Since 2020, however, global attention has shifted due to increasing political instability and conflicts around the world. As a result, neither Western nations nor influential powers such as China have focused consistently on these African crises. In some cases, countries including the UAE, Qatar, and Iran have been accused of funding different sides in the Sudanese conflict, further complicating international responses. This lack of sustained pressure, and in some cases direct support for military factions, has emboldened armed forces across the continent to seize and retain power with few repercussions.

As Madagascar enters its transitional period, it must be cautious not to fall into this pattern. Early signs are concerning. Coup leader and now-President Michael Randrianirina announced an 18- to 24-month transition period instead of following the constitutional requirement to hold an election within 60 days of a presidential vacancy. While Randrianirina appointed 25 civilians to his 29-member transitional cabinet, he named Herintsalama Rajaonarivelo, a former business aide to Rajoelina, as prime minister. Randrianirina argued that Rajaonarivelo’s international profile could help Madagascar secure foreign support, but including a figure closely tied to the previous administration raises concerns that protesters’ demands will remain unaddressed. If grievances continue to grow, the military government could itself become vulnerable to further unrest or another forcible takeover.
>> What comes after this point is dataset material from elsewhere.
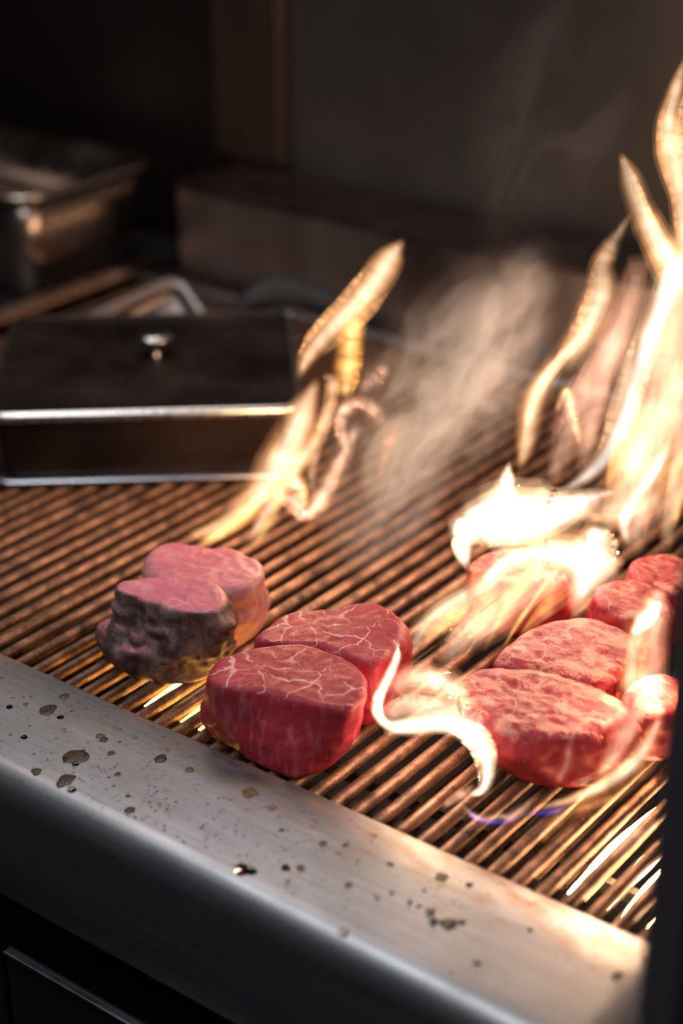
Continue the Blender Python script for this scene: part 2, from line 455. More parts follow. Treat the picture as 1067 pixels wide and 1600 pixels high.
# ------------------------------------------------------------------ steaks
def angular(pts, c, n, sm=.8):
    a = np.array([[math.atan2(p.y-c.y, p.x-c.x), math.hypot(p.x-c.x, p.y-c.y)] for p in pts])
    a = a[np.argsort(a[:, 0])]
    A = np.concatenate([a[:, 0]-2*np.pi, a[:, 0], a[:, 0]+2*np.pi]); B = np.tile(a[:, 1], 3)
    th = np.linspace(-np.pi, np.pi, n, endpoint=False)
    r = np.interp(th, A, B)
    k = np.exp(-.5*(np.arange(-8, 9)/(sm*2))**2); k /= k.sum()
    return th, np.convolve(np.concatenate([r[-8:], r, r[:8]]), k, 'valid')
def steak(label, top, bot, h, mat, seed, bulge=.003, wr=0.0, edge=.006, amp=.0016, tilt=(0, 0), step=False, group=None, name='steak'):
    T = [at(x, y, h) for x, y in top]
    c = sum(T, Vector())/len(T); c.z = 0
    B = [at(x, y, 0) for x, y in bot]
    if B:                                         # hidden back of the base follows the top outline
        ba = [math.atan2(p.y-c.y, p.x-c.x) for p in B]
        for p in T:
            a = math.atan2(p.y-c.y, p.x-c.x)
            if min(abs((a-q+math.pi) % (2*math.pi)-math.pi) for q in ba) > R(24):
                B.append(Vector((c.x+(p.x-c.x)*.97, c.y+(p.y-c.y)*.97, 0)))
    else: B = [Vector((p.x, p.y, 0)) for p in T]
    N = 160
    th, rt = angular(T, c, N); _, rb = angular(B, c, N)
    rows = []
    rows += [(s, 0.0, 'b') for s in (.0, .35, .65, .85)]
    for i in range(27): rows.append((1, i/26, 's'))
    rows += [(s, 1.0, 't') for s in np.linspace(.955, .05, 22)]
    vs = []
    for (s, v, kind) in rows:
        for j in range(N):
            a = th[j]
            if kind == 'b': r, z = rb[j]*.95*s, 0.0
            elif kind == 's':
                vm = v if not step else min(1, max(0, (v-.12)/.5))**1.0; vm = vm if not step else vm*vm*(3-2*vm)
                r = rb[j]*(1-vm)+rt[j]*vm+bulge*math.sin(math.pi*v)
                z = v*h
                e = edge/h                          # rounded shoulders
                if v > 1-e: q = (v-(1-e))/e; r -= edge*.75*(1-math.sqrt(max(0, 1-q*q)));
                if v < e*.7: q = 1-v/(e*.7); r -= edge*.5*(1-math.sqrt(max(0, 1-q*q)))
            else: r, z = (rt[j]-edge*.75)*s, h
            x, y = r*math.cos(a), r*math.sin(a)
            P = Vector((x+seed*1.37, y, z))
            if kind == 's' and 0 < v:
                d = (amp*1.8*noise.fractal(P*38, .9, 2, 3)+.0012*noise.fractal(Vector((P.x*95, P.y*95, P.z*55)), .9, 2, 3))*min(1, v*4)*(1-max(0, (v-.8)/.2)**2)
                if wr:
                    wv = noise.noise((math.cos(a)*1.5+seed, math.sin(a)*1.5, z*150+1.2*noise.noise((x*60, y*60, seed))))
                    d += wr*abs(wv)*max(0, math.sin(math.pi*v))
                x += d*math.cos(a); y += d*math.sin(a)
            if v > .8:
                z += (amp*.6*noise.fractal(P*34, .9, 2, 4)+amp*.3*noise.noise(P*160))*((v-.8)/.2)
            z += v*(tilt[0]*x+tilt[1]*y)
            vs.append((c.x+x, c.y+y, max(z, 0)))
    fs = []
    for i in range(len(rows)-1):
        for j in range(N):
            k = (j+1) % N; fs.append((i*N+j, i*N+k, (i+1)*N+k, (i+1)*N+j))
    fs.append(tuple((len(rows)-1)*N+j for j in range(N)))
    vs.append((c.x, c.y, 0))
    me = mesh(name, vs, fs)
    bm = bmesh.new(); bm.from_mesh(me); bmesh.ops.remove_doubles(bm, verts=bm.verts[:], dist=1e-6)
    bmesh.ops.delete(bm, geom=[v for v in bm.verts if not v.link_faces], context='VERTS')
    bmesh.ops.recalc_face_normals(bm, faces=bm.faces[:]); bm.to_mesh(me); bm.free()
    o = link(name, me, mat, None, True); origin_to(o, c)
    return tag(o, label, 'meat', group)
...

The Madagascar coup demonstrates that forcible military takeovers remain a persistent threat and that militaries across the continent are increasingly unwilling to relinquish power. To address this, regional organizations and their global partners must hold these regimes accountable and push for rapid transitions to civilian governance. Multilateral bodies such as the G20 and the United Nations should create a clear framework for responding to coups and military-led governments. This framework should include broad guidelines for transition timelines and cabinet composition, along with commitments from member states to take coordinated punitive action if militaries violate these principles or use extrajudicial measures to alter constitutions in ways that expand their power.

Even in today’s fractured geopolitical environment, political stability and legitimate governance are widely valued. Slowing the spread of the drifting coup phenomenon is essential. If regional organizations and partner governments commit to firm, collective measures, militaries may think twice before launching coups, or at the very least may ensure inclusive and timely transitions to civilian rule.